◆ DATA SEGMENT ◆
========================
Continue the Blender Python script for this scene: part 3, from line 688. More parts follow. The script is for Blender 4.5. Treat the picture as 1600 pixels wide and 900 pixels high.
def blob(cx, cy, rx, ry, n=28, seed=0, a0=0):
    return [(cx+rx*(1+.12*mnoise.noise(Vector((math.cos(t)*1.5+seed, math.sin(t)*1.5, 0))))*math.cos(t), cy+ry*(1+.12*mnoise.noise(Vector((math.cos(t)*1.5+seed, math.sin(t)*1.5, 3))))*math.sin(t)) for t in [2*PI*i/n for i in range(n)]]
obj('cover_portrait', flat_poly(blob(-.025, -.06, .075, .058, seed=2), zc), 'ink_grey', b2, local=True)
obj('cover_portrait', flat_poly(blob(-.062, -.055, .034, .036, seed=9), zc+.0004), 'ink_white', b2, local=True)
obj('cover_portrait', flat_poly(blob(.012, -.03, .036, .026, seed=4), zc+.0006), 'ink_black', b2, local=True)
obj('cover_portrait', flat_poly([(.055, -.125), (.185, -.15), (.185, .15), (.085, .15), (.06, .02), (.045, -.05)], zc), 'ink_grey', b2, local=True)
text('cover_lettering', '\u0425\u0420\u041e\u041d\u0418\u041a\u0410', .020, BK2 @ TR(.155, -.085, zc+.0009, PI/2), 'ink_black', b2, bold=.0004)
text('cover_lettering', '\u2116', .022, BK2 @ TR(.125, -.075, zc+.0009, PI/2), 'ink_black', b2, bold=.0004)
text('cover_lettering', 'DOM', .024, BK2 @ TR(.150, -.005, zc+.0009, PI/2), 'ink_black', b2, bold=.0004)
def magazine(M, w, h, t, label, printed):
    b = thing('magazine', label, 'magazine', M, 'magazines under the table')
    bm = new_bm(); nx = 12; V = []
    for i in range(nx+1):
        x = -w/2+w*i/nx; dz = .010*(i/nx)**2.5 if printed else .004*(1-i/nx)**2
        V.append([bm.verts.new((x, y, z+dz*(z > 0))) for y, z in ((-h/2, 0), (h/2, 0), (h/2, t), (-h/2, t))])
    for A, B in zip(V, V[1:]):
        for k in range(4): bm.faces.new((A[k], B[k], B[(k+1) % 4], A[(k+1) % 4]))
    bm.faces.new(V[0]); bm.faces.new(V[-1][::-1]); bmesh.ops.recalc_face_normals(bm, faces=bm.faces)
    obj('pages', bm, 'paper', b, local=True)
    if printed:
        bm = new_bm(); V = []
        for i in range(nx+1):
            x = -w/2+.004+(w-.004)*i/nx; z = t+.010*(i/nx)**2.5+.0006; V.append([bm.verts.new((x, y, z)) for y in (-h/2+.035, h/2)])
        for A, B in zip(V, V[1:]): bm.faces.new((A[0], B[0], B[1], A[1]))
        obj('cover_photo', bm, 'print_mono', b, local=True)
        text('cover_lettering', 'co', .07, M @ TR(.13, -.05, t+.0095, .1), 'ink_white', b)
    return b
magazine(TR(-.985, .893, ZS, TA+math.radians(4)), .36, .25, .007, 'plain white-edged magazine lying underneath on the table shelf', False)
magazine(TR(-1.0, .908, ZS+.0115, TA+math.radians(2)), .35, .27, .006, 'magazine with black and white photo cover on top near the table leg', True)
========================
◆ GIVEN EXERCISE ◆
Restate the whole of the material exactly.

◆ EXPECTED OUTPUT ◆
Continue the Blender Python script for this scene: part 3, from line 688. More parts follow. The script is for Blender 4.5. Treat the picture as 1600 pixels wide and 900 pixels high.
def blob(cx, cy, rx, ry, n=28, seed=0, a0=0):
    return [(cx+rx*(1+.12*mnoise.noise(Vector((math.cos(t)*1.5+seed, math.sin(t)*1.5, 0))))*math.cos(t), cy+ry*(1+.12*mnoise.noise(Vector((math.cos(t)*1.5+seed, math.sin(t)*1.5, 3))))*math.sin(t)) for t in [2*PI*i/n for i in range(n)]]
obj('cover_portrait', flat_poly(blob(-.025, -.06, .075, .058, seed=2), zc), 'ink_grey', b2, local=True)
obj('cover_portrait', flat_poly(blob(-.062, -.055, .034, .036, seed=9), zc+.0004), 'ink_white', b2, local=True)
obj('cover_portrait', flat_poly(blob(.012, -.03, .036, .026, seed=4), zc+.0006), 'ink_black', b2, local=True)
obj('cover_portrait', flat_poly([(.055, -.125), (.185, -.15), (.185, .15), (.085, .15), (.06, .02), (.045, -.05)], zc), 'ink_grey', b2, local=True)
text('cover_lettering', '\u0425\u0420\u041e\u041d\u0418\u041a\u0410', .020, BK2 @ TR(.155, -.085, zc+.0009, PI/2), 'ink_black', b2, bold=.0004)
text('cover_lettering', '\u2116', .022, BK2 @ TR(.125, -.075, zc+.0009, PI/2), 'ink_black', b2, bold=.0004)
text('cover_lettering', 'DOM', .024, BK2 @ TR(.150, -.005, zc+.0009, PI/2), 'ink_black', b2, bold=.0004)
def magazine(M, w, h, t, label, printed):
    b = thing('magazine', label, 'magazine', M, 'magazines under the table')
    bm = new_bm(); nx = 12; V = []
    for i in range(nx+1):
        x = -w/2+w*i/nx; dz = .010*(i/nx)**2.5 if printed else .004*(1-i/nx)**2
        V.append([bm.verts.new((x, y, z+dz*(z > 0))) for y, z in ((-h/2, 0), (h/2, 0), (h/2, t), (-h/2, t))])
    for A, B in zip(V, V[1:]):
        for k in range(4): bm.faces.new((A[k], B[k], B[(k+1) % 4], A[(k+1) % 4]))
    bm.faces.new(V[0]); bm.faces.new(V[-1][::-1]); bmesh.ops.recalc_face_normals(bm, faces=bm.faces)
    obj('pages', bm, 'paper', b, local=True)
    if printed:
        bm = new_bm(); V = []
        for i in range(nx+1):
            x = -w/2+.004+(w-.004)*i/nx; z = t+.010*(i/nx)**2.5+.0006; V.append([bm.verts.new((x, y, z)) for y in (-h/2+.035, h/2)])
        for A, B in zip(V, V[1:]): bm.faces.new((A[0], B[0], B[1], A[1]))
        obj('cover_photo', bm, 'print_mono', b, local=True)
        text('cover_lettering', 'co', .07, M @ TR(.13, -.05, t+.0095, .1), 'ink_white', b)
    return b
magazine(TR(-.985, .893, ZS, TA+math.radians(4)), .36, .25, .007, 'plain white-edged magazine lying underneath on the table shelf', False)
magazine(TR(-1.0, .908, ZS+.0115, TA+math.radians(2)), .35, .27, .006, 'magazine with black and white photo cover on top near the table leg', True)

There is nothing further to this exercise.